##### DATA LINES #####
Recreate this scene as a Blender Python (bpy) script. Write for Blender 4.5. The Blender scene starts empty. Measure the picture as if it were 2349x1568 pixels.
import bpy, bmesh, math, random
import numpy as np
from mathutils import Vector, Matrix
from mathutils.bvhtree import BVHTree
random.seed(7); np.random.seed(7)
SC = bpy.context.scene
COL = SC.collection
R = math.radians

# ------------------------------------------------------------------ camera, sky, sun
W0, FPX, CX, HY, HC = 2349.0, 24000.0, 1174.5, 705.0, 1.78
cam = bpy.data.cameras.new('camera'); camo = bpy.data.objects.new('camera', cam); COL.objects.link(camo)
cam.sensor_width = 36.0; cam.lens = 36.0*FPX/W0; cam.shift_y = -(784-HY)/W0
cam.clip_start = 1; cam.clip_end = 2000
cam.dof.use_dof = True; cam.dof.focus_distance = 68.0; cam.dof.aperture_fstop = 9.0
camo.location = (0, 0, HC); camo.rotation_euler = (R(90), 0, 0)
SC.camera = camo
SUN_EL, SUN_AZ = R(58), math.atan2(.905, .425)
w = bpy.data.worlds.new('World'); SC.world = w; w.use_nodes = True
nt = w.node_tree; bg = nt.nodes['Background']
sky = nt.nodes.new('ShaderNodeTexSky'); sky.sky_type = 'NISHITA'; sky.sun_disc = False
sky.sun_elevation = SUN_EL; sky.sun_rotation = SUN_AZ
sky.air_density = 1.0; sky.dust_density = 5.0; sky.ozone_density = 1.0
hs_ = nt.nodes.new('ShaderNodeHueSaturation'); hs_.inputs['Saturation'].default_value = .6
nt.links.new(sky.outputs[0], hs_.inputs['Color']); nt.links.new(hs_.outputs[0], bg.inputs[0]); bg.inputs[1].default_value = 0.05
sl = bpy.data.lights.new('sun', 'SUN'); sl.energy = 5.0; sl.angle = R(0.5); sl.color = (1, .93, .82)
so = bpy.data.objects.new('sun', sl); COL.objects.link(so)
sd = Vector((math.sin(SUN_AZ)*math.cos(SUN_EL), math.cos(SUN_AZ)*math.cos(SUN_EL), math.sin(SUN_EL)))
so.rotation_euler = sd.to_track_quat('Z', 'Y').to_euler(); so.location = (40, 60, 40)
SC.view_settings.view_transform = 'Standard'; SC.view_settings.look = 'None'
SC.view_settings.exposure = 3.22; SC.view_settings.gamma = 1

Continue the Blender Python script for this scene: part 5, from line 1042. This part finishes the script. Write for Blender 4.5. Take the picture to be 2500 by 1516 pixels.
#####
TASK STATEMENT
Write out the full set of records exactly as given.

REPLY
Recreate this scene as a Blender Python (bpy) script. Write for Blender 4.5. The Blender scene starts empty. Measure the picture as if it were 2349x1568 pixels.
import bpy, bmesh, math, random
import numpy as np
from mathutils import Vector, Matrix
from mathutils.bvhtree import BVHTree
random.seed(7); np.random.seed(7)
SC = bpy.context.scene
COL = SC.collection
R = math.radians

# ------------------------------------------------------------------ camera, sky, sun
W0, FPX, CX, HY, HC = 2349.0, 24000.0, 1174.5, 705.0, 1.78
cam = bpy.data.cameras.new('camera'); camo = bpy.data.objects.new('camera', cam); COL.objects.link(camo)
cam.sensor_width = 36.0; cam.lens = 36.0*FPX/W0; cam.shift_y = -(784-HY)/W0
cam.clip_start = 1; cam.clip_end = 2000
cam.dof.use_dof = True; cam.dof.focus_distance = 68.0; cam.dof.aperture_fstop = 9.0
camo.location = (0, 0, HC); camo.rotation_euler = (R(90), 0, 0)
SC.camera = camo
SUN_EL, SUN_AZ = R(58), math.atan2(.905, .425)
w = bpy.data.worlds.new('World'); SC.world = w; w.use_nodes = True
nt = w.node_tree; bg = nt.nodes['Background']
sky = nt.nodes.new('ShaderNodeTexSky'); sky.sky_type = 'NISHITA'; sky.sun_disc = False
sky.sun_elevation = SUN_EL; sky.sun_rotation = SUN_AZ
sky.air_density = 1.0; sky.dust_density = 5.0; sky.ozone_density = 1.0
hs_ = nt.nodes.new('ShaderNodeHueSaturation'); hs_.inputs['Saturation'].default_value = .6
nt.links.new(sky.outputs[0], hs_.inputs['Color']); nt.links.new(hs_.outputs[0], bg.inputs[0]); bg.inputs[1].default_value = 0.05
sl = bpy.data.lights.new('sun', 'SUN'); sl.energy = 5.0; sl.angle = R(0.5); sl.color = (1, .93, .82)
so = bpy.data.objects.new('sun', sl); COL.objects.link(so)
sd = Vector((math.sin(SUN_AZ)*math.cos(SUN_EL), math.cos(SUN_AZ)*math.cos(SUN_EL), math.sin(SUN_EL)))
so.rotation_euler = sd.to_track_quat('Z', 'Y').to_euler(); so.location = (40, 60, 40)
SC.view_settings.view_transform = 'Standard'; SC.view_settings.look = 'None'
SC.view_settings.exposure = 3.22; SC.view_settings.gamma = 1

Continue the Blender Python script for this scene: part 5, from line 1042. This part finishes the script. Write for Blender 4.5. Take the picture to be 2500 by 1516 pixels.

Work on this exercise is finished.